Mei Hong Cao, a native and citizen of China, seeks review of a July 19, 2007 order of the BIA denying her motion to reopen. In re Mei Hong Cao, No. A95 866 906 (B.I.A. Jul. 19, 2007). We assume the parties' familiarity with the underlying facts and procedural history of this case.
This Court reviews the BIA's denial of a motion to reopen for abuse of discretion. See Kaur v. BIA, 413 F.3d 232, 233 (2d Cir. 2005) (per curiam). "An abuse of discretion may be found . . . where the [BIA's] decision provides no rational explanation, inexplicably departs from established policies, is devoid of any reasoning, or contains only summary or conclusory statements; that is to say, where the Board has acted in an arbitrary or capricious manner." Ke Zhen Zhao v. U.S. Dep't of Justice, 265 F.3d 83, 93 (2d Cir. 2001) (internal citations omitted).
"A motion to reopen proceedings shall not be granted unless it appears to the Board that evidence sought to be offered is material and was not available and could not have been discovered or presented at the former hearing." 8 C.F.R. § 1003.2(c)(1) (2005).
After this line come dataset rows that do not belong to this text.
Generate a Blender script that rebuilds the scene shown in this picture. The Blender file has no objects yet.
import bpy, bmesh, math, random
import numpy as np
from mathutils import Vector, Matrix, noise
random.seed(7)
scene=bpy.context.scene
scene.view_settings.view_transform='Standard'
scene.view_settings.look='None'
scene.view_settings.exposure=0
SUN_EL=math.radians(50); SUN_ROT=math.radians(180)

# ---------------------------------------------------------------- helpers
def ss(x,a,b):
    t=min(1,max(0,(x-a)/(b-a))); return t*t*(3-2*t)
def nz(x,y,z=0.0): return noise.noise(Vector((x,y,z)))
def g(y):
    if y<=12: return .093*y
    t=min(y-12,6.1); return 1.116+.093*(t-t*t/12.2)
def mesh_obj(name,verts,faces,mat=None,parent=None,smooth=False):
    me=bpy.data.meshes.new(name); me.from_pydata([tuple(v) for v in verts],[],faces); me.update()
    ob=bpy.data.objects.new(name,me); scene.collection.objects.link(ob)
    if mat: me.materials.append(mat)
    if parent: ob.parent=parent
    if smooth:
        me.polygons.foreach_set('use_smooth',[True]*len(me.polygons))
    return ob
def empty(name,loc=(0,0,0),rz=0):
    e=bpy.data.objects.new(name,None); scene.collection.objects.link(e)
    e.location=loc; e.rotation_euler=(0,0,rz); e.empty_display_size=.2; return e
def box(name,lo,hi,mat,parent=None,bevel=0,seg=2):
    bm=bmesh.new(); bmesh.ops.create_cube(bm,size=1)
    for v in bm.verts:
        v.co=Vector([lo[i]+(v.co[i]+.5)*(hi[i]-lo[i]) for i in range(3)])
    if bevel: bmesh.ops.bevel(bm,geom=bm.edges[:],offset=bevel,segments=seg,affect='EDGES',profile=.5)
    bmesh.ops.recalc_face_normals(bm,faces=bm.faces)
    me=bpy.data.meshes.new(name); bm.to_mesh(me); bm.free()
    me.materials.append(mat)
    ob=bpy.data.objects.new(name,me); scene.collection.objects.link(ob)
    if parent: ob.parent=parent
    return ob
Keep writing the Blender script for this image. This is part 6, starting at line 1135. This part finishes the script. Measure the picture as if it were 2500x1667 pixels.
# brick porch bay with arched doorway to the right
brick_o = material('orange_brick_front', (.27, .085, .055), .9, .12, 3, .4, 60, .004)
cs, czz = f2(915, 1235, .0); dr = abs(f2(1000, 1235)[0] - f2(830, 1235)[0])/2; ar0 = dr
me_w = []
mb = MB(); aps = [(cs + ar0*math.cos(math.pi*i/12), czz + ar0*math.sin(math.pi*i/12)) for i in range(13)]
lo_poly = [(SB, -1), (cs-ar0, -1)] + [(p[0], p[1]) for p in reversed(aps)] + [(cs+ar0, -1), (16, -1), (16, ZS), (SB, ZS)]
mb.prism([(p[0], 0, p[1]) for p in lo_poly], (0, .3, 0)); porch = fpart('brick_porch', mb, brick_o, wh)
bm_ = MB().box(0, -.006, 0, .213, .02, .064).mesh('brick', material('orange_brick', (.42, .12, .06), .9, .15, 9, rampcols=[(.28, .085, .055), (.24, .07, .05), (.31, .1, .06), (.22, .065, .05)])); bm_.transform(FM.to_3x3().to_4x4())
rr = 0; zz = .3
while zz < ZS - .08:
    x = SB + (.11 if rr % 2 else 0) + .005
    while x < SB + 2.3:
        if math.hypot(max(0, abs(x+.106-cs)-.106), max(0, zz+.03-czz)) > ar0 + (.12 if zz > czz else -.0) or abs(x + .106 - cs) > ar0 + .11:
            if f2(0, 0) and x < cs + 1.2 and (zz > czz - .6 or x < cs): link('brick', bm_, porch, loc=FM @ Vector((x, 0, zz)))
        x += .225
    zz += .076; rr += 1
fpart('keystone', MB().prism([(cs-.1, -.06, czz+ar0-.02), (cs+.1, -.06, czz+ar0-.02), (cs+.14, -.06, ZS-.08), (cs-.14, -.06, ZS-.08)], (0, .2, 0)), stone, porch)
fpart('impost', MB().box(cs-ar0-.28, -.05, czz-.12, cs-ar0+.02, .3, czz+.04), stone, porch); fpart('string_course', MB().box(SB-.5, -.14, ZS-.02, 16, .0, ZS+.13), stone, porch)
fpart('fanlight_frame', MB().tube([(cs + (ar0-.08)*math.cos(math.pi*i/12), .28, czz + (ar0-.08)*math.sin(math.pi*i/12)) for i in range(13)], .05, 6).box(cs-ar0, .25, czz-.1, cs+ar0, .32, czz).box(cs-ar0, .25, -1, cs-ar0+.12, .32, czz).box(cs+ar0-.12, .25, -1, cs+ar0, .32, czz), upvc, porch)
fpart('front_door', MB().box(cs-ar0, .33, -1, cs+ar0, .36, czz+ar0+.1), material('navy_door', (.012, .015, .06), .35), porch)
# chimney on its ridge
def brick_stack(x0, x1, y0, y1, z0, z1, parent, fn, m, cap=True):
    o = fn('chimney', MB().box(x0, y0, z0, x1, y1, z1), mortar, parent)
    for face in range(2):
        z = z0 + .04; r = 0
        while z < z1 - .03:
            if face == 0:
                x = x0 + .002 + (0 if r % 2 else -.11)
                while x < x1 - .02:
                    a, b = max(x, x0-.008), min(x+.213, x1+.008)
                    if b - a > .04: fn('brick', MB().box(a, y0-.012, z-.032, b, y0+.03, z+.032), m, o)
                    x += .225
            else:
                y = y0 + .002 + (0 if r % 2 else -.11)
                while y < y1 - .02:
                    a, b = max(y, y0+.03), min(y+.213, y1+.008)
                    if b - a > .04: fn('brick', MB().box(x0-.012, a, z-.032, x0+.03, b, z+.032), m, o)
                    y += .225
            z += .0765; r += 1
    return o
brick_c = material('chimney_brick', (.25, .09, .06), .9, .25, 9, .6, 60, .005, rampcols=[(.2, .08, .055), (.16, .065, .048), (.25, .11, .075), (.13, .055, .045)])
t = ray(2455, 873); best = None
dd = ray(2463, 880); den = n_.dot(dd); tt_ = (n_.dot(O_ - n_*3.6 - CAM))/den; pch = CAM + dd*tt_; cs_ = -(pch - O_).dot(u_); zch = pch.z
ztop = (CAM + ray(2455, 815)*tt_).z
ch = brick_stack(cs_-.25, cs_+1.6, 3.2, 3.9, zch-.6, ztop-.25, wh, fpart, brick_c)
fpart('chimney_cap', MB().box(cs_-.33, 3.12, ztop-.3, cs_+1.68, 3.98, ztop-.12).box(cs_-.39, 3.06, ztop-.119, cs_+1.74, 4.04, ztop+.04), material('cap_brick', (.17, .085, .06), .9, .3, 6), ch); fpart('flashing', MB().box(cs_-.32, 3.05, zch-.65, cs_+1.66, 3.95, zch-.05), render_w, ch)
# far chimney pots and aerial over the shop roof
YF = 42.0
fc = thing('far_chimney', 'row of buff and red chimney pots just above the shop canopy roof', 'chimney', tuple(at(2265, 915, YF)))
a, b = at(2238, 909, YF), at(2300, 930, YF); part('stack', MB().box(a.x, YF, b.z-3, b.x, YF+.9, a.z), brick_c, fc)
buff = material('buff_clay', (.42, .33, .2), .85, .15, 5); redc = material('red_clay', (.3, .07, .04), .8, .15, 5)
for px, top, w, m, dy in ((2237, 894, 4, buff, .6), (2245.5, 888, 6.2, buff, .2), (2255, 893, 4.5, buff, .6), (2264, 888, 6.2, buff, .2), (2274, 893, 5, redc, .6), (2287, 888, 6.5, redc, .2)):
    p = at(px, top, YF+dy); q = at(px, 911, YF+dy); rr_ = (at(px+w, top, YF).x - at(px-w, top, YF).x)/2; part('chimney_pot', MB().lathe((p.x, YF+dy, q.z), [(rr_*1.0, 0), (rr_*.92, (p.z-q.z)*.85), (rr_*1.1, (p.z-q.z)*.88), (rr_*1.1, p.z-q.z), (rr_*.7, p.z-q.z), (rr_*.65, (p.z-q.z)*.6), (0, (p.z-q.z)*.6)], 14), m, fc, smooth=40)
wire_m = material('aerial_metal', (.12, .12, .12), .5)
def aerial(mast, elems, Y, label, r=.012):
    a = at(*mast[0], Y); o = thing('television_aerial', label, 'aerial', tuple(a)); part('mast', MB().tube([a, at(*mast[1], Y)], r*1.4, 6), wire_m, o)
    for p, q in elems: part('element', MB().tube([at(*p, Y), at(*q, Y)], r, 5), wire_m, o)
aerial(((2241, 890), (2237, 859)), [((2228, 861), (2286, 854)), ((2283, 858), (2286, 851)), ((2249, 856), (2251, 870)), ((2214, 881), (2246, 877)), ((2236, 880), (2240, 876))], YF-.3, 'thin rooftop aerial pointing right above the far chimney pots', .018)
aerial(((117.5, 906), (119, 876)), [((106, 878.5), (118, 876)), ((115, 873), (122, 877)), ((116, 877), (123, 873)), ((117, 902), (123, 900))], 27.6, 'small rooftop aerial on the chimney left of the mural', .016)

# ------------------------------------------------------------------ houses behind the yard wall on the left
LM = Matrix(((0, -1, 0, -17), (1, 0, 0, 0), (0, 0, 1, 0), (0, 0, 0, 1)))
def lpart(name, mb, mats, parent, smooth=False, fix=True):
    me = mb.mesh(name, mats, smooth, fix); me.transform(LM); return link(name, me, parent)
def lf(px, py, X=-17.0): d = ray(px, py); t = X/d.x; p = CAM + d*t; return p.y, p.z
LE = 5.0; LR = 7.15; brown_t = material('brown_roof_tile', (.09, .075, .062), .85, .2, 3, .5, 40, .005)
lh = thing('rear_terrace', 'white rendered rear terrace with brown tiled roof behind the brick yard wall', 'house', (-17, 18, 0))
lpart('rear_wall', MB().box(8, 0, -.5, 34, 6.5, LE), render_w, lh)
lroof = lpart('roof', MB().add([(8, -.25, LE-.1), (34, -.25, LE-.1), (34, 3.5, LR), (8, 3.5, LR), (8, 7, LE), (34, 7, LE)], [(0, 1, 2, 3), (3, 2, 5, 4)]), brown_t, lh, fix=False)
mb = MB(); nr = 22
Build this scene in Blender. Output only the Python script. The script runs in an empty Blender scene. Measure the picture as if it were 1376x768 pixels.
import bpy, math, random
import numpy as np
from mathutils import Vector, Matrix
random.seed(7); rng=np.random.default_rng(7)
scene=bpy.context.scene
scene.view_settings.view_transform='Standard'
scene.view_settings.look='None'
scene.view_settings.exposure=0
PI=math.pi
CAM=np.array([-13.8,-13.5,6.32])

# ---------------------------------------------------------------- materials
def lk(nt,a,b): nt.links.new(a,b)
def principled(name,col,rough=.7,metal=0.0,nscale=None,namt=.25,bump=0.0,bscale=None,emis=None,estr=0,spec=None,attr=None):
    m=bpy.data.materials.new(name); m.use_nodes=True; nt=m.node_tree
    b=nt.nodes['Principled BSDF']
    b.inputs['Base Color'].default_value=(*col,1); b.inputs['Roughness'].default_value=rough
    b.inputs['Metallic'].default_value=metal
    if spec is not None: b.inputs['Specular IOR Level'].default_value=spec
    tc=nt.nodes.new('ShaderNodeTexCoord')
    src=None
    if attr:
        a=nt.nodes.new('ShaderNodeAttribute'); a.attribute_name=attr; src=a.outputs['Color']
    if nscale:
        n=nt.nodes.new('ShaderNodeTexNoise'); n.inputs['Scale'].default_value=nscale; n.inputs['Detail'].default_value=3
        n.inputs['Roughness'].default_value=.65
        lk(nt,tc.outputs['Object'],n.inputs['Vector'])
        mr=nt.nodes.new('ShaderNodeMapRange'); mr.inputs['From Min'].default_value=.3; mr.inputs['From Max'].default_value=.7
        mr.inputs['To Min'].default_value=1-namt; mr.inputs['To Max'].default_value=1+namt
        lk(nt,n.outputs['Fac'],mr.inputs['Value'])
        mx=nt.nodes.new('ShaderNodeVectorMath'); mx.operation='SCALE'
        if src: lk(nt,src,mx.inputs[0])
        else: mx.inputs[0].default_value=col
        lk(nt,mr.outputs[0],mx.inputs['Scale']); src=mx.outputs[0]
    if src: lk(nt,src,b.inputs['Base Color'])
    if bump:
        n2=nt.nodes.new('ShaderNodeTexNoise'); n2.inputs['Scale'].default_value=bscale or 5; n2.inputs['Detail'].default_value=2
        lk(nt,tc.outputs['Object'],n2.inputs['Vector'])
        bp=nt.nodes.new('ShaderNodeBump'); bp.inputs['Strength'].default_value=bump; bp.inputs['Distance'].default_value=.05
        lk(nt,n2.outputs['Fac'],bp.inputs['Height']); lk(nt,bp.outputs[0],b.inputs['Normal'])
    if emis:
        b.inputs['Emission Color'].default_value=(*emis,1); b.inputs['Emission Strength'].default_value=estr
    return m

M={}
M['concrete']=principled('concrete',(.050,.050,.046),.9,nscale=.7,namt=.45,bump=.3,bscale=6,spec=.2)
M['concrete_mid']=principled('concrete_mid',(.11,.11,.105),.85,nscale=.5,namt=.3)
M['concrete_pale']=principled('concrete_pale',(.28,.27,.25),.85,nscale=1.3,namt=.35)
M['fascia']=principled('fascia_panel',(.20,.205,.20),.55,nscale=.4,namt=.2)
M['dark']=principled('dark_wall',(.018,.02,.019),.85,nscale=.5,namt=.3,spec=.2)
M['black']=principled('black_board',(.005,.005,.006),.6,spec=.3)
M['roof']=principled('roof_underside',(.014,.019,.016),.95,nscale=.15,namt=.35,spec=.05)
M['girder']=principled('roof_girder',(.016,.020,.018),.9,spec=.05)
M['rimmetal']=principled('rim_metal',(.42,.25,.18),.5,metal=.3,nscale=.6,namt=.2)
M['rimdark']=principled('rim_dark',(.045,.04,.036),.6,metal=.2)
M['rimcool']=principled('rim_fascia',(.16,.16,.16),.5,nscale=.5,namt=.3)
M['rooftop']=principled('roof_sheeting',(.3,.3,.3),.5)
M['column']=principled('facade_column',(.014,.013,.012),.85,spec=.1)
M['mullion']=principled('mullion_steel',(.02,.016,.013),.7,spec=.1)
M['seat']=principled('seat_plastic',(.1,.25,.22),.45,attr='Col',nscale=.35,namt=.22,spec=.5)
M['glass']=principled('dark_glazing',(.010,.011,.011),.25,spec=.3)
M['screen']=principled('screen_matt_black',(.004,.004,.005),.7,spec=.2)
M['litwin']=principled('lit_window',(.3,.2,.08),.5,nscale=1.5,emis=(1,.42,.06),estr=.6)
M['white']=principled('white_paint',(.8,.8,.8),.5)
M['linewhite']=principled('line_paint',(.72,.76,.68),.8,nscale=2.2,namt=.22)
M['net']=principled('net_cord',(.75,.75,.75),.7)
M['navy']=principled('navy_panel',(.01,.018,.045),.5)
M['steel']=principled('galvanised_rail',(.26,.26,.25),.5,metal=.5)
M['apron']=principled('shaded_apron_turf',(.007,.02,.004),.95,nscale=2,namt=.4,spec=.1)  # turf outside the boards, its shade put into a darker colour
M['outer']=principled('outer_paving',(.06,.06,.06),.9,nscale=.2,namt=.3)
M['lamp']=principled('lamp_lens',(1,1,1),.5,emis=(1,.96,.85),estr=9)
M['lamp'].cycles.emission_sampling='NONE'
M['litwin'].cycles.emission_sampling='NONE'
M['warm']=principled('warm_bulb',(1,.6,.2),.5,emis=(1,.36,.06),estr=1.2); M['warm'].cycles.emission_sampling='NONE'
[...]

Here, the BIA properly found that Cao had failed to establish that the evidence she provided in support of her motion to reopen was not available and could not have been discovered or presented at the former hearing.
In moving to reopen her case, Cao relied exclusively on an "Original Certificate from HongYi Villager Committee" that purports to "certify that Cao, MeiHong has been working continually as a baby sitter in HongYi Village . . . from the year of 1989 to 2001." We have held that where a petitioner makes "no effort to demonstrate that the [] additional documentary evidence" meets the requirements that "it (1) is material, (2) was not previously available, and (3) could not have been discovered or presented at the initial hearing," the BIA is under no obligation to consider it. See Jian Yun Zheng v. U.S. Dep't of Justice, 409 F.3d 43, 48 (2d Cir. 2005). Although Cao correctly notes that this certificate postdates her proceedings before the Immigration Judge, she does not explain why she failed to obtain such a document earlier. Because Cao made no effort to explain why this certificate was previously unavailable or undiscoverable, the BIA's decision to deny the motion was neither arbitrary nor capricious. Id. Therefore, the BIA did not abuse its discretion in denying the motion. Kaur, 413 F.3d at 233-34.
For the foregoing reasons, the petition for review is DENIED.
FOR THE COURT: Catherine O'Hagan Wolfe, Clerk By:
1 Pursuant to Federal Rule of Appellate Procedure 43(c)(2), Attorney General Michael B. Mukasey is automatically substituted for former Attorney General Alberto R. Gonzales as the respondent in this case.